On a sojourn upstate, my wife and I stumbled on a little antique market and, there, a 1977 issue of New York magazine. In this particular issue: Seattle Slew’s chances in the Triple Crown (good), the opening of Studio 54 (bananas), and a review of Annie Hall, which is printed below in its historically embarrassing entirety.

While we’re feeling superior: check out the cover story. For our friends in the media industry, it should be considered inspirational. For if you’re struggling every day to publish magazines and newspapers that, unfortunately, probably won’t be along much longer (or websites that, unfortunately, will) – at least you’re not making $23,200 a year.*

That princely sum was the 1977 annual salary of Eileen Shields, Time‘s New York reporter. On the plus side, it was a 10% jump over her $21,000 1975 salary. In 2010, twenty-one grand is below the Federal poverty level for a family of four.

Ms. Shields wasn’t alone – the Times‘ Judy Klemesrud made only $37,000. Eugene Maleska, that era’s Will Shortz, got $26,000 (earning a place on the magazine’s “Cushiest Jobs in Town” call-out). Peter Fleischmann, Chairman of The New Yorker, only got $76,800. I know people that make more than that! (Demonstrating that 1977’s priorities weren’t completely out of whack with our own, A. O. Sulzberger pulled in a much more robust $285,000 – just over a million dollars in 2010 money.)

Hundreds of salaries are detailed. Sandy, the dog from Annie (which is also reviewed in this issue), earned $200 a week, twice as much as the doorman with whom he shares the cover. Mario Cuomo, then Secretary of State, made $47,800 – bested by “Duane”, a pimp in Midtown who made $54,000. (See, media drones! Some of you are making more than stereotypical late ’70s pimps!)

The list is amazing – so many names you recognize in jobs that you didn’t know they held. (David Dinkins was City Clerk! John Marr was the city’s Chief Epidemiologist!) Here is the list, in full.

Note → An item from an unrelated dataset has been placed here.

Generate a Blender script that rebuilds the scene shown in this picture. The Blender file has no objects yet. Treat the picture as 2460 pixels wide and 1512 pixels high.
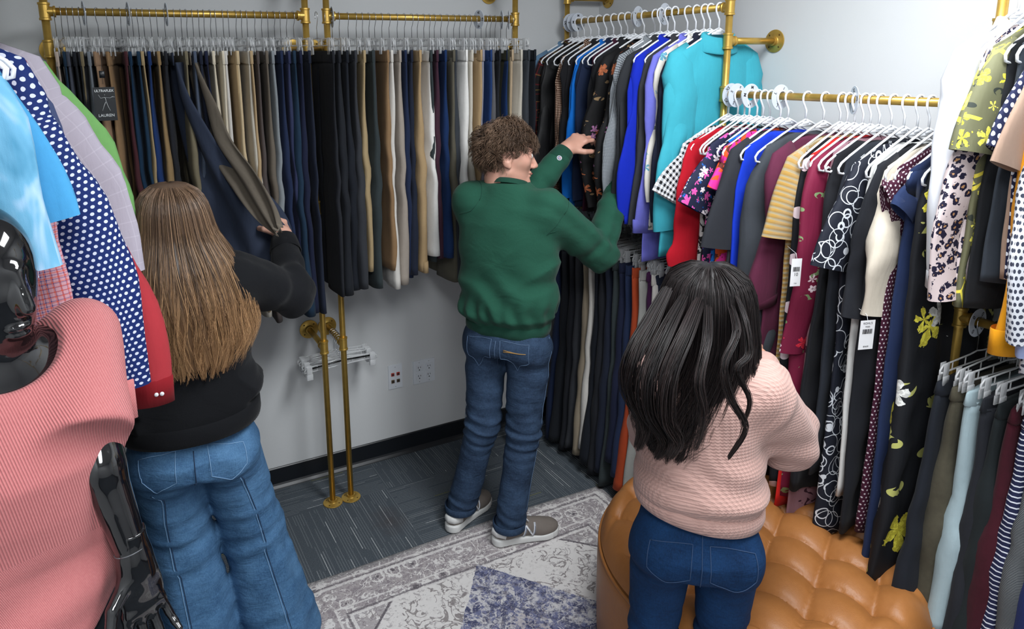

New York has done this since, multiple times, most recently (as far as I can tell), in 2005. This newest list is also very much worth a look, if only to see the athletes and now-disgraced titans of industry and who make their 1977 counterparts look like relative hobos. (Lehman’s Dick Fuld made $35,000,000 in 2005; Frank Cary, CEO of IBM, earned $595,000 28 years prior. Raise your hand if you still do business with Lehman Brothers.)

These comparisons aren’t fair, of course. A dollar in 1977 isn’t the same as a dollar today. (In fact, a 1977 dollar is worth about three-and-a-half times a 2010 dollar.) But it’s more fun comparing your salary to Rose Ann Scamardella‘s $60,000 annual earnings than her actual $214,000-in-2010-dollars haul. (“Tony”, who passed out flyers for the Harem massage parlor, gets boosted from $3 an hour to only $10, so feel free to act superior.)

So ignore those dollar conversions. Our goal here is to make you feel rich, that you’re worth more than the Director of the FBI ($42,500) or the Chancellor of schools ($53,000) or, at the very least, the Chair of the Arts Department at Paterson State College ($16,993). And here’s another way to feel better. Punch your salary, however meager, into the Global Rich List calculator, and you’ll learn that, pretty much no matter what, you’re in the 95% of wealth in the world. (Don’t ruminate on what that means for the rest of the world. Just feel rich.)

I’ll leave you with one last ego boost. Robert Moses, the architect of much of modern New York City transportation, earned $35,000 in 1977. In 2005, New York‘s survey discovered that Anna Wintour‘s assistant made $40,000. I think we can all agree that when assistants at magazines earn more than public servants, it’s a sign that the universe is shifting into proper alignment.

Just don’t adjust for 2005 dollars.

* Unless, of course, you do. In which case… man. I mean… man.